Much of the gameplay found in this opening episode is fairly simple and straightforward. Even point and click tropes like the inventory and item combination have been thrown out in favour of a more streamlined experience. I never felt like this detracted from my enjoyment of the game although no doubt many rabid fans will complain of diluted and mainstream-ified mechanics rather than accept that these changes serve simply to trim unnecessary fat. I’m not for a second insinuating that tried and true adventure game design is outdated and doesn’t have a place in current development. However, in the context of how Telltale have assembled these pieces in relation to the overall product, they work very well indeed.

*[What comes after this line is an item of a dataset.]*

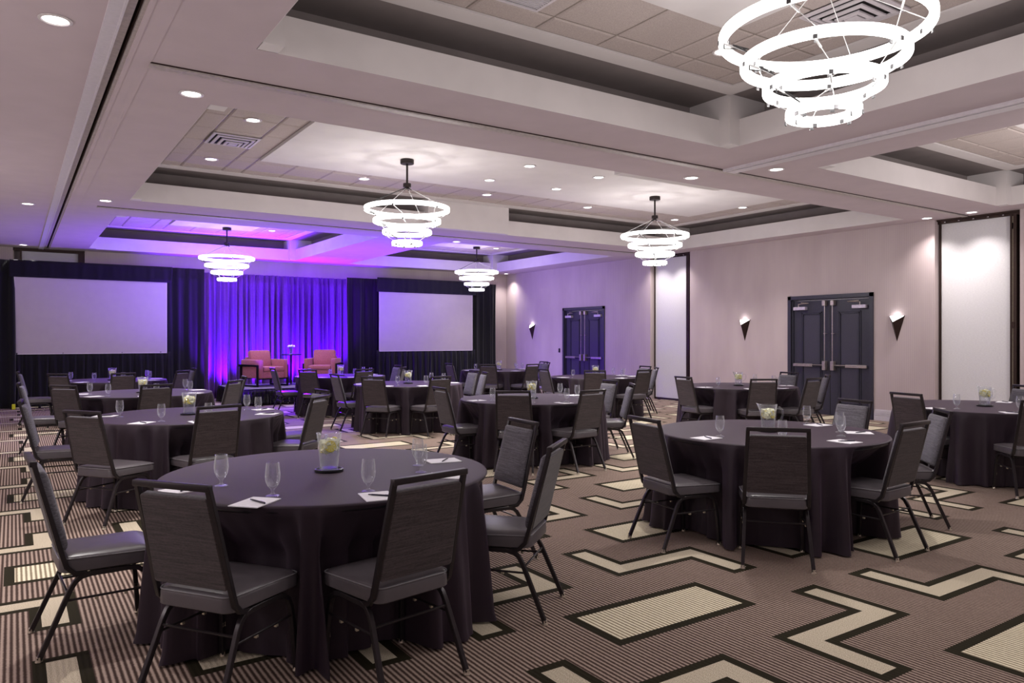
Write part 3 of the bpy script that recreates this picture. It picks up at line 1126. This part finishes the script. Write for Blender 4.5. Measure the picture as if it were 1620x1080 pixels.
armchair(5.08, 18.40, math.radians(18), 'coral armchair with black steel side frame, turned sideways at the left of the stage')
armchair(6.62, 18.62, math.radians(-32), 'coral armchair facing forward at the right of the stage')
ct = empty('cocktail_table', (5.80, 18.62, SH))
MB().lathe([(.001, .735), (.245, .735), (.25, .74), (.25, .755), (.245, .76), (.001, .76)], 36, cap0=False, cap1=False).build('tabletop', M['black_table'], ct, smooth=40)
MB().tube([(0, 0, .01), (0, 0, .74)], .022, n=10).build('post', M['black_steel'], ct, smooth=60)
MB().lathe([(.001, .018), (.05, .016), (.20, .006), (.20, 0), (.001, 0)], 32, cap0=False, cap1=False).build('base', M['black_steel'], ct, smooth=40)
tag(ct, 'tall slim black cocktail table between the armchairs on stage', 'table')
va = empty('tulip_vase', (5.80, 18.62, SH + .7605))
MB().lathe([(.001, 0), (.036, 0), (.040, .004), (.042, .10), (.044, .13), (.0405, .13), (.038, .10), (.036, .008), (.001, .008)], 20, cap0=False, cap1=False).build('vase_glass', M['glass'], va, smooth=40)
rnd = random.Random(4)
for k in range(9):
    a = k * 2.4
    r = .02 + .075 * math.sqrt(k / 9)
    tip = (r * math.cos(a), r * math.sin(a), .20 - r * .35 + rnd.uniform(-.01, .01))
    MB().tube([(.01 * math.cos(a), .01 * math.sin(a), .02), (.02 * math.cos(a), .02 * math.sin(a), .12), tip], .0035, n=5).build('stem', M['leaf'], va)
    pr_ = [(.004, -.004), (.02, .006), (.025, .022), (.021, .038), (.010, .048)]
    m = MB().lathe(pr_, 8)
    m.xf(Matrix.Translation(tip))
    m.build('blossom', M['petal'], va, smooth=80)
for k in range(4):
    a = k * 1.6 + .4
    MB().add([(.01 * math.cos(a), .01 * math.sin(a), .09), (.05 * math.cos(a + .25), .05 * math.sin(a + .25), .15), (.085 * math.cos(a), .085 * math.sin(a), .165), (.05 * math.cos(a - .25), .05 * math.sin(a - .25), .15), (.045 * math.cos(a), .045 * math.sin(a), .138)],
             [(0, 1, 4), (1, 2, 4), (2, 3, 4), (3, 0, 4)]).build('leaf', M['leaf'], va)
tag(va, 'small glass vase of white tulips on the cocktail table', 'vase')

# ------------------------------------------------------------------ chairs
CHH = .945


def make_chair():
    c = empty('banquet_chair', (0, 0, 0))
    # seat cushion
    o = rrect(.212, .222, .05, 5, .06)
    L = []
    for d, z in ((.012, .388), (.0, .396), (.0, .445), (.004, .458), (.016, .468), (.06, .476), (.13, .479)):
        L.append([(x, y + .045, z - .012 * max(0, (y - .1)) / .12 * (1 if z > .44 else 0)) for x, y in scaled(o, d, .212, .222)])
    MB().loft(L).build('seat', M['seat'], c, smooth=50)
    pp = [(x, y + .045, .459 - .012 * max(0, (y - .1)) / .12) for x, y in scaled(o, .0015, .212, .222)]
    MB().tube(pp + [pp[0]], .0035, n=5, cap=False).build('piping', M['piping'], c, smooth=80)
    # backrest: lean frame in (x, s, n)
    p0, p1 = Vector((0, -.172, .495)), Vector((0, -.268, .888))
    ax = (p1 - p0).normalized()
    nr = Vector((1, 0, 0)).cross(ax)
    nr = -nr if nr.y < 0 else nr
    hh = (p1 - p0).length / 2
    mid = (p0 + p1) / 2

    def bp(x, s, n):
        return mid + Vector((x, 0, 0)) + ax * s + nr * n
    o = rrect(.186, hh, .014, 4, -.045)
    L = []
    for d, n in ((0, .000), (0, .022), (.006, .032), (.02, .040), (.06, .046)):
        L.append([bp(x, y, n) for x, y in scaled(o, d, .186, hh)])
    MB().loft(L).build('backrest', M['back_front'], c, smooth=50)
    L = []
    for d, n in ((0, -.002), (0, -.010), (.004, -.013)):
        L.append([bp(x, y, n) for x, y in scaled(o, d, .186, hh)])
    MB().loft(L).build('back_panel', M['back_rear'], c)
    # back frame
    pth = []
    side = [(.150, .02, .375), (.193, -.06, .376), (.201, -.115, .388), (.205, -.150, .425), (.204, -.170, .495), (.194, -.236, .76), (.188, -.281, CHH - .012)]
    pth = [(-x, y, z) for x, y, z in side] + [(x, y, z) for x, y, z in reversed(side)]
    MB().tube(pth, .0125, .0125, square=True, up=(1, 0, 0)) if False else None
    fr = MB()
    for s in (-1, 1):
        fr.tube([(s * x, y, z) for x, y, z in side[1:]], .0125, .011, square=True, up=(1, 0, 0))
    fr.bbox(-.200, .200, -.298, -.266, CHH - .027, CHH, .005)
    fr.build('back_frame', M['frame'], c, smooth=35)
    # leg frames
    for s in (-1, 1):
        fx = .196
        front = [(s * .214, .238, .012), (s * .207, .226, .20), (s * .200, .214, .305), (s * .198, .196, .345), (s * .197, .165, .367), (s * .197, .12, .374)]
        rail = [(s * .197, .12, .374), (s * .196, -.045, .374)]
        rear = [(s * .196, -.045, .374), (s * .197, -.085, .366), (s * .199, -.112, .345), (s * .202, -.135, .305), (s * .221, -.262, .012)]
        for nm, p in (('leg', front), ('leg', rear)):
            lg = MB().tube(p, .0115, .0115, square=True, up=(1, 0, 0)).build(nm, M['frame'], c, smooth=35)
            ft = Vector(p[0] if p is front else p[-1])
            MB().lathe([(.001, .0), (.015, .0), (.017, .004), (.013, .012), (.012, .026), (.001, .026)], 10, ft.x, ft.y, cap0=False, cap1=False).build('glide', M['glide'], lg, smooth=50)
            if p is front:
                MB().bbox(ft.x + s * -.016, ft.x + s * -.004, .222, .236, .15, .166, .003).build('bumper', M['glide'], lg)
        MB().tube(rail, .0115, .0115, square=True, up=(1, 0, 0)).build('seat_rail', M['frame'], c, smooth=35)
        MB().tube([(s * .204, .222, .262), (s * .205, -.152, .262)], .006, n=6).build('side_stretcher', M['frame'], c, smooth=60)
        for yy in (.11, -.02):
            MB().bbox(s * .204 - .007, s * .204 + .007, yy - .008, yy + .008, .246, .258, .002).build('bumper', M['glide'], c)
    MB().tube([(-.203, -.142, .292), (.203, -.142, .292)], .0065, n=6).build('rear_stretcher', M['frame'], c, smooth=60)
    MB().tube([(-.197, .13, .366), (.197, .13, .366)], .008, n=6).tube([(-.197, -.03, .366), (.197, -.03, .366)], .008, n=6).build('cross_bar', M['frame'], c, smooth=60)
    return c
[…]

The only real issue here is one which has plagued Telltale releases for what seems like an eternity; the unreliability of their engine. The game looks fantastic, adapting an appropriate visual style that is reminiscent of the comic books but at the same time, carves out its own unique identity. The engine’s problems emerge when things start moving at a faster pace than what it was likely originally intended for, with occasional frame stuttering. There are a few audio bugs too, such as volume fluctuating mid dialogue or sentences being slightly butchered up with jarring clipping. Add these issues to the already inexcusably low bitrate dialogue and you end up with some relatively minor but noticeably distracting technical hitches.

Crucially though, the fundamentals are rock solid. Characters that are easy to care about, choices that seem to have significant impact, logic puzzles that stimulate the mind and action sequences that are easily the best Telltale have produced yet.

I’m already looking forward to Episode Two next month.